Sunday, January 27, 2008

Still Searching

Last week I spoke to the person in charge of disability issues for my Catholic diocese. I've written before about trying to find a church that was welcoming to my family, and about my failure to find that. So, I was encouraged when my oldest daughter's behavior counselor gave me the name and phone number for the person at the diocese.

I spoke with Nita, a mother herself of an adult son with significant disabilities. I was encouraged, sure that she would understand the struggles I had been through. And while I believe she does understand to a degree, the phone call didn't leave me with a strong belief that my struggles would end.

Nita suggested two churches near me, and she was very anxious to list all the positive points about each. But when I explained Ashley's disabilities, her need for a sign language interpreter who could do tactile sign, and that I wanted Ashley to receive religious instruction, I heard the pause in her voice.

I've found that many churches believe they are accessible by the mere fact of having ramps and an interpreter at the front of the church during services. Those accomodations are indeed commendable, but they are not enough. My daughter cannot see an interpreter at the front of the church. And, I don't believe she needs to just sit in church during the service. I want her to have religious instruction. I want her to find the peace and comfort I have found in my religion. And, after attending Chancellor's funeral last week, I was even more convinced that she needs to find a faith that will sustain her during life's most difficult times. I want Ashley to understand that when I die, I will be waiting in Heaven for her. I don't want her to just think I deserted her. At this point in time, she would not understand, and that breaks my heart.

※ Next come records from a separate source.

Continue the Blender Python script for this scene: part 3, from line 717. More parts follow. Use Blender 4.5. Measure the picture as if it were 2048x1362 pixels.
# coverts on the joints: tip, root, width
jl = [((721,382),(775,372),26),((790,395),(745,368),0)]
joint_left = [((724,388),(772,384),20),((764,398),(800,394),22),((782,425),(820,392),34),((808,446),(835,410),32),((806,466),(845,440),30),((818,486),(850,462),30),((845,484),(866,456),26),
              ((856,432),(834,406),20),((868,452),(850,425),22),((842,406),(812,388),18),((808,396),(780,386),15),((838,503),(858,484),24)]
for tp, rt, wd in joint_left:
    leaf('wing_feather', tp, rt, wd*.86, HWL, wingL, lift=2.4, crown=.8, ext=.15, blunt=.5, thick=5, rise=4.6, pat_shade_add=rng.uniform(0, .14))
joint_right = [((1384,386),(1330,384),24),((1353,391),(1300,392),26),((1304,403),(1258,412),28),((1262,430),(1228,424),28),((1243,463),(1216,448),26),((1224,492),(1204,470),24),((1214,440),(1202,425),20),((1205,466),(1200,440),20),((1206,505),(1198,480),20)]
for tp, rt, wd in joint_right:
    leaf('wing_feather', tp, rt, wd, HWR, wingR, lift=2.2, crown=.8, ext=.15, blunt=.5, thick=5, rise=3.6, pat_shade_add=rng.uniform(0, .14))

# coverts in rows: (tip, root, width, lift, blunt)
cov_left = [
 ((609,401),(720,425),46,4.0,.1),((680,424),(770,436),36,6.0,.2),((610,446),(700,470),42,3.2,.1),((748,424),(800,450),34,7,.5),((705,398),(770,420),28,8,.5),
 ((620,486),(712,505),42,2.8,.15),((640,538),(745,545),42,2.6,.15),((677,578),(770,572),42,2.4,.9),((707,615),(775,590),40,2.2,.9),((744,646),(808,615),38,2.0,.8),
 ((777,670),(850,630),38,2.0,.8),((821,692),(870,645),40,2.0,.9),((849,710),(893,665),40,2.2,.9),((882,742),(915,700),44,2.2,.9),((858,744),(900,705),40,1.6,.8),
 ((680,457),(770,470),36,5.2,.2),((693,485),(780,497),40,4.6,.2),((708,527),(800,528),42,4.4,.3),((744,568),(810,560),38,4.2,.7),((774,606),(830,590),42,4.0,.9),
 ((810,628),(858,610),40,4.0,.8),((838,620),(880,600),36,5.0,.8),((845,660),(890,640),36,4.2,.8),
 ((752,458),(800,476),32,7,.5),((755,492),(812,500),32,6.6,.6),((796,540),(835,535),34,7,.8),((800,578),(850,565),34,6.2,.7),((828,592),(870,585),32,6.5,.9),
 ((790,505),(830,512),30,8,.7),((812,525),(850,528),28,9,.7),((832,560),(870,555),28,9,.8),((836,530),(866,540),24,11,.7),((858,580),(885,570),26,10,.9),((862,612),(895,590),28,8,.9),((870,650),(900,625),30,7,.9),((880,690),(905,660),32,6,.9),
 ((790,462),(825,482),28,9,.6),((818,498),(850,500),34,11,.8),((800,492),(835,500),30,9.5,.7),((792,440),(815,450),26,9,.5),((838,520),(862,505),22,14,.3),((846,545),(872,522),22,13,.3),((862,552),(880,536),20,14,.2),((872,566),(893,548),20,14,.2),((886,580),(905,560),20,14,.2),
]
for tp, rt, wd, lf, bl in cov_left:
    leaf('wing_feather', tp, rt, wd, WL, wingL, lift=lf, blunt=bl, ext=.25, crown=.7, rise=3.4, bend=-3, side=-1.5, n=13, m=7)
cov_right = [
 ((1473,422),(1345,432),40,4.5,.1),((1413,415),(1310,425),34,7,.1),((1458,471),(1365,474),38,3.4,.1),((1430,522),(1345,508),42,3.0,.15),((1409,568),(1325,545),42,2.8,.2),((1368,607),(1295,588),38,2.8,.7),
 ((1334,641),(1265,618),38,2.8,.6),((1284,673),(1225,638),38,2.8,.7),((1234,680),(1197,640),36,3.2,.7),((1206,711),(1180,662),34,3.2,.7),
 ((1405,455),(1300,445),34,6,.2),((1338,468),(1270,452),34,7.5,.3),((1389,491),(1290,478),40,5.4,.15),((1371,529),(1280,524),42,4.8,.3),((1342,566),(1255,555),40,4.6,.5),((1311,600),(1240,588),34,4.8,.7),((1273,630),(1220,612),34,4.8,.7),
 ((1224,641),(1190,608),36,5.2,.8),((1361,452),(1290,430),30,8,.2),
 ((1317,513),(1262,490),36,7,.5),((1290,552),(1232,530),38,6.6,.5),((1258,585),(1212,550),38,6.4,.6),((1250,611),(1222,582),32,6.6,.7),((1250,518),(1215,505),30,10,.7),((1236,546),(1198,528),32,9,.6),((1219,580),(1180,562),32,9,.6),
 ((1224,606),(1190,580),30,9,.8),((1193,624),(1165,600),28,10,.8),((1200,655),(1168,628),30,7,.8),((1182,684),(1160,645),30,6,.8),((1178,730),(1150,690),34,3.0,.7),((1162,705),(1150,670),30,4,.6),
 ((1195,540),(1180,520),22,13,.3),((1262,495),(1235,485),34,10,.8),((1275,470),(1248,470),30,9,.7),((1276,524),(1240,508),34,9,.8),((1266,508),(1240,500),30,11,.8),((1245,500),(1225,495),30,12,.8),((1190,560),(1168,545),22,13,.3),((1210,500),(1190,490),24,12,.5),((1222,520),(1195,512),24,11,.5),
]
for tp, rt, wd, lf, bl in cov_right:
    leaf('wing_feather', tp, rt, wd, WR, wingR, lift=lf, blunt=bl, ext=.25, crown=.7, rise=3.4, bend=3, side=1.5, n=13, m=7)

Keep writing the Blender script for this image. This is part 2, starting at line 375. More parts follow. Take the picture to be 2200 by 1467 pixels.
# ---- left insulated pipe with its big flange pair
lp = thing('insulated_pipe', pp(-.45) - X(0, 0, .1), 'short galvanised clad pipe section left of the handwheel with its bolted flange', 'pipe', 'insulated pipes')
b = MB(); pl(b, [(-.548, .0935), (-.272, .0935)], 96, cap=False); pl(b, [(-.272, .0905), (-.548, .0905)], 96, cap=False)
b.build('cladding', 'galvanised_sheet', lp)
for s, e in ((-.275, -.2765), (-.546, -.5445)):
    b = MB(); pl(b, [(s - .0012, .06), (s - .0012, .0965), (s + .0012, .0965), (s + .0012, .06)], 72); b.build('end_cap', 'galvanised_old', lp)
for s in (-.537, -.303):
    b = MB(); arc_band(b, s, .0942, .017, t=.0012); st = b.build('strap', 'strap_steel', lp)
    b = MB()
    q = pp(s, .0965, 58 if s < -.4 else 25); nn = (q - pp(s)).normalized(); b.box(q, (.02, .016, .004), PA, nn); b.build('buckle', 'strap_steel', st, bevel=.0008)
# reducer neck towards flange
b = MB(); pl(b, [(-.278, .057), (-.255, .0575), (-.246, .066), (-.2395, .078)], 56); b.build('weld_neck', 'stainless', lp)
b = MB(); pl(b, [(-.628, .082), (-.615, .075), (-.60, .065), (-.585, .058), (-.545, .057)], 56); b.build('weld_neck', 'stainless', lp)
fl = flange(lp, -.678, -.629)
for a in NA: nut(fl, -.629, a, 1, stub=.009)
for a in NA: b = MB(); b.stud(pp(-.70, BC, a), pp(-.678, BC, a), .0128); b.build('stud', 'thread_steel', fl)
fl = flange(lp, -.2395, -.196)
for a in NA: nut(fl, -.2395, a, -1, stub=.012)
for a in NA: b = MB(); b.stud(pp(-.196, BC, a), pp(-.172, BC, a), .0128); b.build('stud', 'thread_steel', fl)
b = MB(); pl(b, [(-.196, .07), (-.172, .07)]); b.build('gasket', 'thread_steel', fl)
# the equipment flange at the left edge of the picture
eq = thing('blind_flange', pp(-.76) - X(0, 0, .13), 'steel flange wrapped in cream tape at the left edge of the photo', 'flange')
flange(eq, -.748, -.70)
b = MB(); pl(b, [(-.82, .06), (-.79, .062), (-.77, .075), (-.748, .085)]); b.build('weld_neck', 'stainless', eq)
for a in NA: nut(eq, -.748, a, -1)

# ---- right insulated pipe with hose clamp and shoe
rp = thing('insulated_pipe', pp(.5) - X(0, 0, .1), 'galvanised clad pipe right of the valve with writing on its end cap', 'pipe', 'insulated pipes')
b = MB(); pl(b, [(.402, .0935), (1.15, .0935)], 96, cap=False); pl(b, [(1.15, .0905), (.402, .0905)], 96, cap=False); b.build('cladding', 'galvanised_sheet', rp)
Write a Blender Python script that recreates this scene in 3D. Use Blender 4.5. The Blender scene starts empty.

Surely a church must exist that has figured out how to instruct people with intellectual disabilities. I want to believe that there is a church that will welcome my family as well as provide religious instruction for all my children. Am I expecting too much?


Candice said...

How ironic, this thought crossed my mind just yesterday. We were in church and we have the interpreter and the secion for the deaf community that sits in front. There were some visitors in front of us that said how great the interpreter was and it got me thinking. What is going to happen when Rebecca loses her sight? Will we have to get an interpreter that does textile signing to sit beside her and interpret? Will I have to do it? Rebecca is just starting to understand how it all comes together and have questions regarding her faith. She is not completely there by any means, but I just pray that these answers will come before she loses her sight.

I know that our church does not use textile signing. Actually, I do not know anyone who does. Good luck on your search, I know it has to be aggravating for you.

Jane said...

I don't think you are asking too much to have a church. A place for people with significant disabilities has been weighing on me lately. I am part of a group that has been meeting to find a way to reach out to the community in meaningful ways. Cindy is also a part of the group. I agree that meaningful religious instruction must be a part of it. It is essential that Ashley understands that you are OK if you die and that she will be OK too. I would also like to see the parents of kids with disabilities have a place to go where they could be comfortable, knowing their children are being cared for by not only well meaning but competent teachers. We had some really bad encounters when my son was small because his behavior did not meet expectations for some people.

Whatever you do to the least of my brothers, that you do unto me. Ouch. I think of that when I want to avoid eye contact with the homeless. Ignore the legless guy in the wheelchair. Skirt around the Down Syndrome guy bussing tables at McDonalds. Get impatient with the morbidly obese woman taking up too much space in the aisle at the grocery store.

We are working on it on several levels.

mommy~dearest said...

I wonder if you found an interpreter and presented it to the church for the arrangements. That way, you've taken the legwork out of tem having to find one, and I would think they would have a hard time turning the terp away.

MMC said...

Wow. A church that would/could offer religious instruction to peopele with intellectual disabilities. What an amazing concept ... not at all being sarcastic here. It's not something I've ever really seriously thought about before.

It just seems so obvoius and yet so forgotten. And if it should be happening any place, it should be there.